— Aim —
Write out again, unaltered, the lines from the start through the line containing "struct(name, b, m)".

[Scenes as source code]
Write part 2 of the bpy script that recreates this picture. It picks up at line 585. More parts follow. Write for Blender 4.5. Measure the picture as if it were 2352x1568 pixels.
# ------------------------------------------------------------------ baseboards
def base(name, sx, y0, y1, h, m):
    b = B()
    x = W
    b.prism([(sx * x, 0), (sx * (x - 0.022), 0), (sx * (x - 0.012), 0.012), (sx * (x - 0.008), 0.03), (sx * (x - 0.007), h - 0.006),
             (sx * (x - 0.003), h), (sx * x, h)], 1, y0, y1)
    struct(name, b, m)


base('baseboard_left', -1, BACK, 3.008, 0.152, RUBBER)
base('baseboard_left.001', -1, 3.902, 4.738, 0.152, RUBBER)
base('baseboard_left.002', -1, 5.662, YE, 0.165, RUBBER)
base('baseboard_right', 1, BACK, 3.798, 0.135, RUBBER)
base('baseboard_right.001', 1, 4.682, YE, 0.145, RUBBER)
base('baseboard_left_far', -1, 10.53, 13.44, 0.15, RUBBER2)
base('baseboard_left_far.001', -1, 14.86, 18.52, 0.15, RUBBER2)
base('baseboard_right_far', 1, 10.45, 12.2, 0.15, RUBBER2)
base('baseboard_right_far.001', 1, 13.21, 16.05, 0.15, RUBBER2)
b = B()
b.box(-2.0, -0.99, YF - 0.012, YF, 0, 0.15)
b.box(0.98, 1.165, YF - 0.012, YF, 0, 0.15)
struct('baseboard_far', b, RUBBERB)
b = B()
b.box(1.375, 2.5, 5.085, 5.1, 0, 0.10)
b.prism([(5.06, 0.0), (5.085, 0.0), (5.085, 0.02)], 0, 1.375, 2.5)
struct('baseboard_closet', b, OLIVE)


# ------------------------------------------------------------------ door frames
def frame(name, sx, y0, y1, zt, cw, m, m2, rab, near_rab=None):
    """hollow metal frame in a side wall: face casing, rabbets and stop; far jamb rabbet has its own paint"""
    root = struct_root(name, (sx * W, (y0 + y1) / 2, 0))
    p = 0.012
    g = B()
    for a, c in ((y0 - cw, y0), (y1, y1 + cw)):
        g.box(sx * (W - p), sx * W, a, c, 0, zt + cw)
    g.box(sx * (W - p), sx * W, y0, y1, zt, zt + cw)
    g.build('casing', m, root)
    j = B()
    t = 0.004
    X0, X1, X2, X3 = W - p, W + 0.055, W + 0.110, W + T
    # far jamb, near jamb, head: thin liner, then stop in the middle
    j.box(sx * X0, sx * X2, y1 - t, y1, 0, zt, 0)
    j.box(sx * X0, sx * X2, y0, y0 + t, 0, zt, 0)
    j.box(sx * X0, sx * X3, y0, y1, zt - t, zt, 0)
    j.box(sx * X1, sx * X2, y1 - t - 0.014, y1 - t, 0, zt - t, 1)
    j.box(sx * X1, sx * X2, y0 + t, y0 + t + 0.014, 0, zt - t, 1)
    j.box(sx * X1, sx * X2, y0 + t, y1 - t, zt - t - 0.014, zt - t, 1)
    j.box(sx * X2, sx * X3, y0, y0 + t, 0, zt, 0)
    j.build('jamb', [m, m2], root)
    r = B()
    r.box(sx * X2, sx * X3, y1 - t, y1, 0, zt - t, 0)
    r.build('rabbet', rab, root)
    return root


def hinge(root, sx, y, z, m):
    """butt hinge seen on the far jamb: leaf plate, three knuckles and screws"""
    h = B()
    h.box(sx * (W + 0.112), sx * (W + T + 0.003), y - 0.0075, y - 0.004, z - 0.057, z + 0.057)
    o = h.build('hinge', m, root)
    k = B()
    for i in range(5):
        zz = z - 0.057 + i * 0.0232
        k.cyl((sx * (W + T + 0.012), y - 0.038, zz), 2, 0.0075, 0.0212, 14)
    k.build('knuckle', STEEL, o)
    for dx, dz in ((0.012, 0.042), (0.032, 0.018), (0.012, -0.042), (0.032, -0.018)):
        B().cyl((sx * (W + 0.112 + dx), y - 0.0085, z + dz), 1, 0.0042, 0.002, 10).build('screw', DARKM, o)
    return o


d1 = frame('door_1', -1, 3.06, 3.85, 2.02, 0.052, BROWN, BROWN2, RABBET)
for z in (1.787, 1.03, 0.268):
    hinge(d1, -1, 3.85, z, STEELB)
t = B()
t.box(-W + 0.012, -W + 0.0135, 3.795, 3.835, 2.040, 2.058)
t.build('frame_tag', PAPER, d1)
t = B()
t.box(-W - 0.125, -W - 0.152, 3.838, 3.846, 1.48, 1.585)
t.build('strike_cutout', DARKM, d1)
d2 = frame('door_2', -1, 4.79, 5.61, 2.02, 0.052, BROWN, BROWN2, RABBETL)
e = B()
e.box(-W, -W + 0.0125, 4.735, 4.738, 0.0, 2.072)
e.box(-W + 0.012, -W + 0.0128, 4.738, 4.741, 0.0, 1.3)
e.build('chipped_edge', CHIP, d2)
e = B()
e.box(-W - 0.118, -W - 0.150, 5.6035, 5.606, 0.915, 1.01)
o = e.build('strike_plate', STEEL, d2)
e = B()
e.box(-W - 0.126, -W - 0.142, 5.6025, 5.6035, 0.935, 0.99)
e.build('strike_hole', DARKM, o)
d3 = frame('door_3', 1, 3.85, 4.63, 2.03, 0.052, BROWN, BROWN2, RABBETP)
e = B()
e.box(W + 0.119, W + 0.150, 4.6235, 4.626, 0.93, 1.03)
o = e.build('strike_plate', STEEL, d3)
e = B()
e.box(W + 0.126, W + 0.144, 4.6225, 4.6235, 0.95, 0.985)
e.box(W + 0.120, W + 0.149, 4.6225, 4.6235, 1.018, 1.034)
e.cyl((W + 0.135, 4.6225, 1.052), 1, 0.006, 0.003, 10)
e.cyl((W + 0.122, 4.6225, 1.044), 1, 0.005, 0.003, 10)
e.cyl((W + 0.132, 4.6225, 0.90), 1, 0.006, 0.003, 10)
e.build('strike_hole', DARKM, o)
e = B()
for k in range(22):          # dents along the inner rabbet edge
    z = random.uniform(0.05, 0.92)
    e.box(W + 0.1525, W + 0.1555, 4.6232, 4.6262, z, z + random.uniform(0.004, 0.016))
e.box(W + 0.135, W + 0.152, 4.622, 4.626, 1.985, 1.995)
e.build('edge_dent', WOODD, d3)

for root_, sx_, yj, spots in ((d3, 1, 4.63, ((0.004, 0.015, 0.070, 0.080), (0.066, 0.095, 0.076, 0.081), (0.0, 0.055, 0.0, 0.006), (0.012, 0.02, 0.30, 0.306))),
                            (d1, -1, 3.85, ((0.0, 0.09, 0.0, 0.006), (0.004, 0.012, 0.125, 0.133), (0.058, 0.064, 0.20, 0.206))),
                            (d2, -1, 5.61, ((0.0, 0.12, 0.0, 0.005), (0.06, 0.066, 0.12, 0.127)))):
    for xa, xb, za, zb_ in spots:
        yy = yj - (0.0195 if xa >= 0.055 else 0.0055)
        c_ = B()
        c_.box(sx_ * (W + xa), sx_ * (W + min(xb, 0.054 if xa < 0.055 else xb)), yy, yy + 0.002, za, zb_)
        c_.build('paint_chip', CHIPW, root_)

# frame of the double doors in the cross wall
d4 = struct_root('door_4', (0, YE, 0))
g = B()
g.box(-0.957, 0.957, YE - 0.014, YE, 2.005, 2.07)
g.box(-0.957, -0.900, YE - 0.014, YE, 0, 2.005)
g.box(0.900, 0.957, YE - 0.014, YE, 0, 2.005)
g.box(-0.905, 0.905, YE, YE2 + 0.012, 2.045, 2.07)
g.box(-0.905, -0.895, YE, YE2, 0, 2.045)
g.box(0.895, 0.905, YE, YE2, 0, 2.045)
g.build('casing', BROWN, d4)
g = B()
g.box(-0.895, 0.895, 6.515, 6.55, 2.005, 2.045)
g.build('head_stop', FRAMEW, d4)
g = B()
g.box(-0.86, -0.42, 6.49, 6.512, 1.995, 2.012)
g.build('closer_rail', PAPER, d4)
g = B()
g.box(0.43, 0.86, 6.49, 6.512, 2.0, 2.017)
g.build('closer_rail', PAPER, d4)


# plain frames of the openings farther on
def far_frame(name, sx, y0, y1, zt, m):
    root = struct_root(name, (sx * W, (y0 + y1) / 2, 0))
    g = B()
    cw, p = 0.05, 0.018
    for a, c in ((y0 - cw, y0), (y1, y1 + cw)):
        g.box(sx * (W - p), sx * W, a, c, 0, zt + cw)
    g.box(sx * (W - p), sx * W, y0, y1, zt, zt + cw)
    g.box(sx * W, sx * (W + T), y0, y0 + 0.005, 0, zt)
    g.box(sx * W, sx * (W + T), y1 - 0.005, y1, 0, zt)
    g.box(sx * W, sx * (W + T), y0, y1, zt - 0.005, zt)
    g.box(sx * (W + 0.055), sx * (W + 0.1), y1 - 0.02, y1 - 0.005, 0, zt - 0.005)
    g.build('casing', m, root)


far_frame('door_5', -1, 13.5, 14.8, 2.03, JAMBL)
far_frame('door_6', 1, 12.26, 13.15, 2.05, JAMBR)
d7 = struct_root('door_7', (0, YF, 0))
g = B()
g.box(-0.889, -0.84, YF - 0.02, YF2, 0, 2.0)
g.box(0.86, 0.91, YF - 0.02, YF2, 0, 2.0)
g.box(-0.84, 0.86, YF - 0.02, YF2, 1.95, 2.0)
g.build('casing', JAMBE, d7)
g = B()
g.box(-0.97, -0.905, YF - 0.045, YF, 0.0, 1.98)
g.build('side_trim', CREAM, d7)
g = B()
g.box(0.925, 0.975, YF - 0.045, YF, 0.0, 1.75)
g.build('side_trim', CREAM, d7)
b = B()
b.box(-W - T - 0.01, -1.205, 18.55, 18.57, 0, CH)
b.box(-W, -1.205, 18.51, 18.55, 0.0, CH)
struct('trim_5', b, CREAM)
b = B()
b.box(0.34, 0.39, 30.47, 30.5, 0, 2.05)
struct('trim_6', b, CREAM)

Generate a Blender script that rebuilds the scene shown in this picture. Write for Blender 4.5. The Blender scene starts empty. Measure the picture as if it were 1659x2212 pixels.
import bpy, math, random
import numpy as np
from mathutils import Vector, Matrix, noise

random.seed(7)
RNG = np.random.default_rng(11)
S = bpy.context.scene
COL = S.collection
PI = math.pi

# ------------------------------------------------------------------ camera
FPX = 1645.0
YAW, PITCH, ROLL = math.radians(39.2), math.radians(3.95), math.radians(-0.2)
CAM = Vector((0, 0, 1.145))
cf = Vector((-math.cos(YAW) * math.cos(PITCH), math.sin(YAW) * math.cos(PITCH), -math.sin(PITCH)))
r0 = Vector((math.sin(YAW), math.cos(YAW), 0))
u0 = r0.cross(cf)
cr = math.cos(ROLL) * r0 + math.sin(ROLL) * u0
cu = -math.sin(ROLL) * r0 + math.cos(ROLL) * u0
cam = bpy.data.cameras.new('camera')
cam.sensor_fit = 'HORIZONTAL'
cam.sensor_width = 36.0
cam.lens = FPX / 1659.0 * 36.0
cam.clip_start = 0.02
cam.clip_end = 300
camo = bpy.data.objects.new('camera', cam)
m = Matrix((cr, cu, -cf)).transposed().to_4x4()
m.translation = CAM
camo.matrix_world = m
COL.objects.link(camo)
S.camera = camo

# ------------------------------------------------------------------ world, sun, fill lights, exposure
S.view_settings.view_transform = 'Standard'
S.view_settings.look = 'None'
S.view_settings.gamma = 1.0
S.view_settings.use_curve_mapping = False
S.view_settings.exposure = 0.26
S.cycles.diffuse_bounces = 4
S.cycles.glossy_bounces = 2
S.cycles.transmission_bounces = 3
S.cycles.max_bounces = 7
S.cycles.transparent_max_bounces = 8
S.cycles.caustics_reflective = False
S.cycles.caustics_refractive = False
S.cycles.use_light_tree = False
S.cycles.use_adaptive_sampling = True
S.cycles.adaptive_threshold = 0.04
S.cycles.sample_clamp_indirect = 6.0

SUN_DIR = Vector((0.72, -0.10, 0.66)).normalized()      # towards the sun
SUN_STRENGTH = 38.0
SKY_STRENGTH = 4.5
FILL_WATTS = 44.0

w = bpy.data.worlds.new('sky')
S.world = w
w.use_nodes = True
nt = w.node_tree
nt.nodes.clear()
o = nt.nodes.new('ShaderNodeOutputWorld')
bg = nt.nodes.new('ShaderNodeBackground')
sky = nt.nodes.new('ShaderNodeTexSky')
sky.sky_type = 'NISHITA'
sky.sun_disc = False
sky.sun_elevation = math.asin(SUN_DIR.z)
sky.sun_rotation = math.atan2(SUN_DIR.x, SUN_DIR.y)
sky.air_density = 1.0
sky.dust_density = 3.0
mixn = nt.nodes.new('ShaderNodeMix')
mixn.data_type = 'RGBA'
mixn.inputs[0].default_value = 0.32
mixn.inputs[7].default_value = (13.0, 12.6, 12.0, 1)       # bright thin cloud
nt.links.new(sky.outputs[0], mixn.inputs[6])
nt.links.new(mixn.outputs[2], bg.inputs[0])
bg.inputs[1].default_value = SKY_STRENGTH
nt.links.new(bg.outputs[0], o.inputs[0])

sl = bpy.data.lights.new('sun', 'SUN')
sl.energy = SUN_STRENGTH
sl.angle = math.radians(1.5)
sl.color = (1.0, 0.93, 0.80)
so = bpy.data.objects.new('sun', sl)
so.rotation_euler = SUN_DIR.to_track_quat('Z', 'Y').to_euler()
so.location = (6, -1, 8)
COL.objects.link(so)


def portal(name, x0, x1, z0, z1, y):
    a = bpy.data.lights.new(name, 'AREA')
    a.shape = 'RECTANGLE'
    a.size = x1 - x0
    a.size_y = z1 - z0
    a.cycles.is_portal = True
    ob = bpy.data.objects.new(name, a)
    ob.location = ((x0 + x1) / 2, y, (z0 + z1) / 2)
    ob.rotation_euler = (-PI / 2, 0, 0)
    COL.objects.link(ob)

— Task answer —
Write part 2 of the bpy script that recreates this picture. It picks up at line 585. More parts follow. Write for Blender 4.5. Measure the picture as if it were 2352x1568 pixels.
# ------------------------------------------------------------------ baseboards
def base(name, sx, y0, y1, h, m):
    b = B()
    x = W
    b.prism([(sx * x, 0), (sx * (x - 0.022), 0), (sx * (x - 0.012), 0.012), (sx * (x - 0.008), 0.03), (sx * (x - 0.007), h - 0.006),
             (sx * (x - 0.003), h), (sx * x, h)], 1, y0, y1)
    struct(name, b, m)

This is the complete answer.